Вернулся домой. Ждали сводки. Но радиостанции замолчали уже в 11 часов ночи. Лег поздно. Разбудила стрельба. Выскочил на двор почти в одном белье. На сиреневом небе разрывы снарядов. Сначала ничего не понял. Убежал в дом. Было такое впечатление, что бомбят наши участки. В доме стало лучше. Татьяна бегала в рубашке, Тамара плакала над спящими детьми. Ульяна{136} погнала корову: «Нельзя же корову оставлять», — сказала она. Зенитки усердствовали. Зинаида Николаевна Пастернак, схватив детей, что-то мне кричала, но ответов моих, от испуга, понять не могла. Затем она убежала в лес, — и тогда я увидел, что бомбардировщики немецкие удаляются, а наших истребителей нет и снаряды не могут достичь бомбардировщиков. Особенно меня злил один. Утро было холодное, я дрожал, вдобавок, помимо холода, и от зрелища, которое я видал впервые. Мне нужно было в редакцию, в театр — и я уехал на машине Погодина{137}. Приехала Маруся{138} и добавила, что бомба — одна — попала в Фили. Отлегло от сердца: ну, значит, отбили. Но как? И чем? Если не действовали истребители. В вестибюле дома встретил Федина — в туфлях и пижаме, — он видел, что мы подъезжали, в окно. Федин сказал, что тревога была напрасная. Но мы не поверили! И только когда прочли газеты — то стало легче.
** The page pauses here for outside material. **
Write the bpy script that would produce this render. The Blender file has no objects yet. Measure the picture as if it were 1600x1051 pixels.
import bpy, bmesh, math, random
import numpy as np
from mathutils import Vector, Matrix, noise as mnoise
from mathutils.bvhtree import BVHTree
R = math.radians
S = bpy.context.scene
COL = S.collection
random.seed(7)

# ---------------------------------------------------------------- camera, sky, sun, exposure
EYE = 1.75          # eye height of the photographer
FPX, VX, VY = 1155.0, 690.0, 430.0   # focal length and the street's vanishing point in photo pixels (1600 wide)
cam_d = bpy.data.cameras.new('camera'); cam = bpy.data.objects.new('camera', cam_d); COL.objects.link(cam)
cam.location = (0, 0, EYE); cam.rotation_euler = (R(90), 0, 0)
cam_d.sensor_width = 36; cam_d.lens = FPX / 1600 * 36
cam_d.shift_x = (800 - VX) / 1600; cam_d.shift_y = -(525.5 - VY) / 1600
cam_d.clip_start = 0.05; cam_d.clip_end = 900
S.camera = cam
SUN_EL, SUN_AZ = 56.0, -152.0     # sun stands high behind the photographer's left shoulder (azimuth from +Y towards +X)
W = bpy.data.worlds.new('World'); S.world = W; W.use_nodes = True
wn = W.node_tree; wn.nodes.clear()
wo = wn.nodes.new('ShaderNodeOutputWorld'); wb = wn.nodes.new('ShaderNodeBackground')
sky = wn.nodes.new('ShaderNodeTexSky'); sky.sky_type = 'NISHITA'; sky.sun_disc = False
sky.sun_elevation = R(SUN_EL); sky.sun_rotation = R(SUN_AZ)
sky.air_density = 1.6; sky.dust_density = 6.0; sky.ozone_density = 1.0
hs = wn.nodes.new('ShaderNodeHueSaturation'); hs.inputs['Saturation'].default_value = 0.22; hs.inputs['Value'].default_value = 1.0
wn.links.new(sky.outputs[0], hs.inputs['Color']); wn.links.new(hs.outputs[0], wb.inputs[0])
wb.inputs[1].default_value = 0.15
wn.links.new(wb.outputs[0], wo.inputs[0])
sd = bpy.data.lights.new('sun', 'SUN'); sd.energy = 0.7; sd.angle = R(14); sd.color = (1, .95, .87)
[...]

Был в театре «Красной Армии», говорили о переделке «Пархоменко». Новую пьесу, видимо, ставить не будут. Ну что ж, отдам в «Малый». В квартире мечется Тардова. Положение ее, действительно, ужасное. Выехать из Москвы почти нельзя. Звонит по всем знакомым. Мне звонят только из учреждений, а Тамаре вообще никто не звонит — так все поглощены собой. Вижу, что всем крайне хочется первой победы. Гипноз немецкой непобедимости и стремительности — действует. Но противоядие ему — штука трудная.
Вечером был в театре, у Судакова{139}. Синие лампы. На скамейках, против швейцара, сидят какие-то девушки и слушают радио, звук которого несется из какой-то белой тарелки. Лица довольно бесстрастные. Судакова нет. Так как я проснулся в три утра и с тех пор не спал, то я задремал у стола. Вошел шумный Судаков, и мы поговорили не более 15–20 минут. Зашел я после домой. Пришел Шмидт. Сначала рассказал, как ругался с заведующим об отпуске, затем, что во время «бомбежки», утром, не пошел в бомбоубежище, а затем советовался, кому писать, чтобы пойти добровольцем. Договорились на [нрзб.]. Уснул рано.
На улицах появились узенькие, белые полоски: это плакаты. Ходят женщины с синими носилками, зелеными одеялами и санитарными сумками. Много людей с противогазами на широкой ленте. Барышни даже щеголяют этим. На Рождественке, из церкви, выбрасывают архив. Ветер разносит эти тщательно приготовленные бумаги! Вот — война. Так нужно, пожалуй, и начинать фильм.
Когда пишешь, от привычки что ли, на душе спокойнее. А как лягу, — так заноет-заноет сердце и все думаешь о детях. Куда их девать? Где их сберечь от бомб, — и вообще? Сам я решительно на все готов. Видимо, для меня пришел такой возраст, — когда уже о себе не думаешь. В этом смысле я был раньше трусливее. Думаю, не оттого, что характер мой стал тверже, а просто явление биологическое.
25/VI.
Проснулся в пять утра и ждал сводки. Она составлена психологически — сообщают, сколько сбито у нас самолетов и пр., вплоть до того, что бои ведутся за Гродно и Каунас: дескать, не обольщайтесь, — борьба будет тяжела, длинна и жестока. Все согласны на тяжелую и жестокую борьбу, — но всем хочется, чтоб она была длинная, т. е. в смысле того, чтобы нас не победили скоро, а нашей победы, если понадобится, мы будем ждать сколько угодно.
Никуда не выходил. Думал о пьесе «Два генерала». Все конфликты выпали сами собой. Все прочистилось. «Пархоменко» несколько труднее, т. к. вещь уже шла и герой из истории и им трудно оперировать.